A Year After Last September's Panic, Geithner Says It's Time to Phase Out Economic Rescue Programs
A year after September '08 panic, Treasury secy. says it's time to re-evaluate.
Sept. 10, 2009 -- With the country's economy improving and the financial system showing signs of repair, the time has come to start winding down government programs put in place to rescue the nation from recession, Treasury Secretary Tim Geithner said Thursday.
"Because of these signs of early progress, we are now in a position to start to adjust our strategy," Geithner told the Congressional Oversight Panel hearing today.
The Treasury chief praised the importance of an array of policy interventions: the stability in the financial system due to the $700 billion bailout, the transparency resulting from the stress tests for the nation's 19 biggest banks, the increased availability of credit thanks to government lending programs, the participation of servicers in the administration's mortgage modification plan, and the effectiveness of the stimulus package.
"As we enter this new phase, we have to begin winding down programs that are no longer necessary and that, by design, are less needed, less important, as the economy recovers," he said.
Accordingly, some Federal Reserve lending programs have already started to be phased down, the FDIC's program to guarantee senior debt has seen a drop in usage, Treasury's money-market guarantee program will be allowed to end later this month, having earned more than $1 billion in income, and a contingency fund of $750 billion put into President Obama's budget will not be used.

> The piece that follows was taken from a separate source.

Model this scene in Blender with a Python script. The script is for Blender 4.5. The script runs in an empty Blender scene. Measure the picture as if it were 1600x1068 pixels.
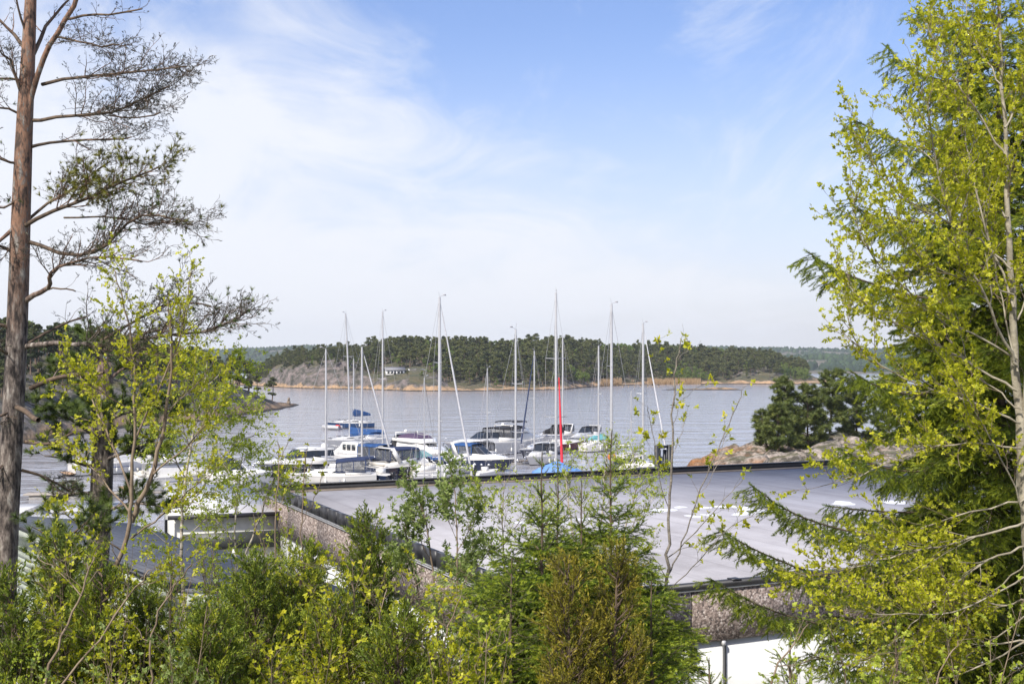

In the next 12 to 18 months, Treasury expects $50 billion in TARP repayments from banks, Geithner said. That amount is over 1/3 of the total funds outstanding to banks at this time. For the 23 banks that have fully repaid bailout funds, Treasury has earned an annualized average return of 17 percent, Geithner noted.
However, the panel's chair, Elizabeth Warren, voiced skepticism about the effectiveness of government bailouts.
Since the dark days of last September, "Public fear has turned into anger," she said. "Savings have evaporated, jobs have disappeared, and mortgage foreclosures are now measured in the millions of families and billions of dollars. Taxpayers question what TARP accomplished, when on an individual level, their financial circumstances seem more precarious than ever. They feel like they got stuck with the bill for this bailout, but they didn't get the benefits."
The panel's lone sitting Republican congressman, Rep. Jeb Hensarling of Texas, asked, "The question is what is the taxpayer getting for their money today?"
"I'll say what the taxpayer is getting," Geithner replied. "You have a financial system that's more stable, credit is more available, people can borrow at much lower costs, and taxpayers in the United States can see in the investments we've made in the banking system, return in terms of actual billions of dollars. There is no better measure of the return on these programs."
"How about an additional two-and-a-half million jobs lost?" responded Hensarling. "The highest unemployment rate that we've seen in 25 years? Mortgage delinquencies and foreclosures up? Mr. Secretary, it's a mixed report card at best."
To which Geithner, who delivered his opening statement with a protester holding up a "We need jobs!" sign just behind him, acknowledged, "Unemployment is high and could stay high for some period of time. We are not close to being through this, but on the clearest direct measures of the program we were tasked with executing, we have made more progress than I think people reasonably expected."